The reliability of the energy source on your site is something to be considered as well. If you get cloudy spells in the middle of the summer and are left without any sunlight for a week or two, this can be catastrophic in terms of your annual energy generation. If, on the other hand, you have only seasonal and unreliable winds, you may want to reconsider purchasing a wind turbine. 


Which is More Profitable Wind or Solar Energy?

Wind energy may be more profitable, depending on the site. If you commonly experience wind in your area, you may as well place wind turbines on the site, as wind blows both during the day and the night. Solar panels, on the other hand, can only produce energy during the day, and only on bright days. So, wind energy is more profitable than solar. 

How many Solar Panels Does it Take to Equal a Wind Turbine?

How many solar panels it takes to equal a wind turbine depends on many factors, including the kind and efficiency of solar panels, as well as the size of the wind turbine. As residential solar panels have an average rated strength of 0.350 kW, it takes three solar panels to equate 1 kW of power coming from a turbine. In the case of industrial wind turbines, producing up to 14 MW of power, it can take up to 42,000 solar panels to equate that power output. 

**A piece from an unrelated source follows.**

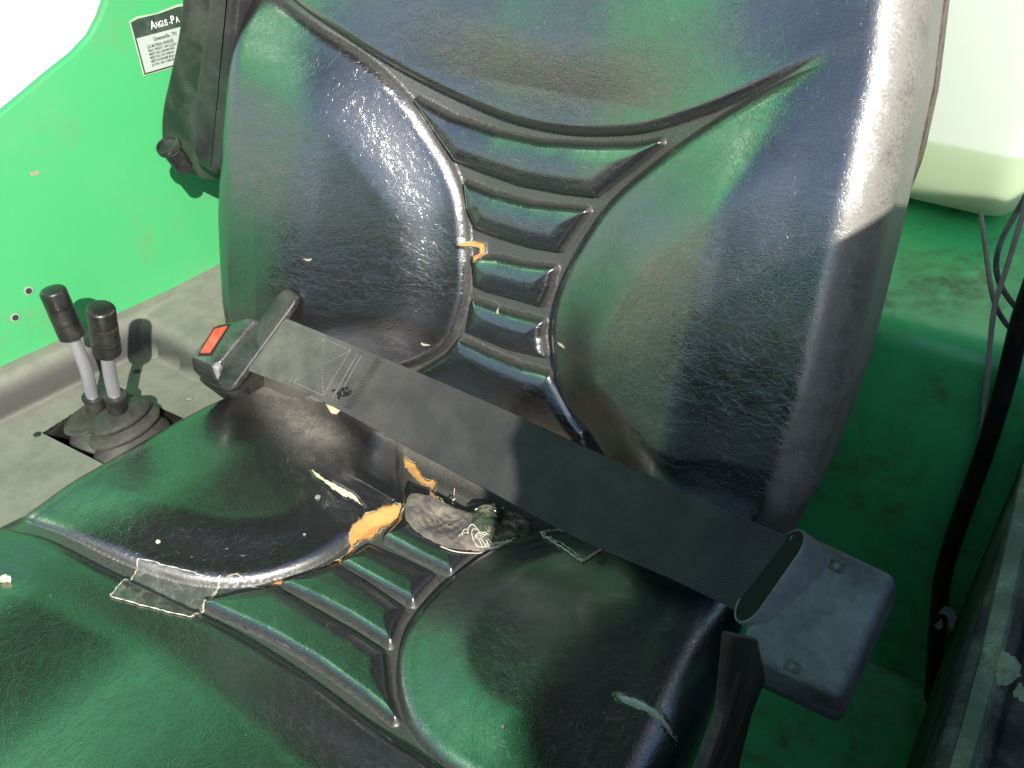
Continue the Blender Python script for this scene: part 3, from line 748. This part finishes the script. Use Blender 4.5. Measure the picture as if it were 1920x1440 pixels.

How long Before a Wind Turbine Pays for Itself?

Wind turbines generally cost around $1 million per MW of generation capacity. Depending on the price of electricity in the grid in your area, it can take some 15-20 years for the wind turbine to pay off itself. In general, large wind turbine farms are built by large companies, as the payoff period may not be acceptable to individuals. 

Can a House Fully Run on Solar Power Alone?

Yes, a house can fully run on solar power alone. Different solar panels have different energy outputs, and when combined with net metering policies or a solar battery, they can provide enough power to run all your appliances. Smart solutions, such as running your dishwasher and washer during the sunniest parts of the day mean that you can utilize solar power better and that you need a smaller solar battery for nighttime. 


Both solar and wind can be great substitutes for fossil fuels, such as coal, oil, and even natural gas. However, knowing which one to choose for your household and what to expect once the installation is up and running is another issue. For this reason, we’ve come up with this handy guide – to help you choose between a wind turbine and a solar panel array.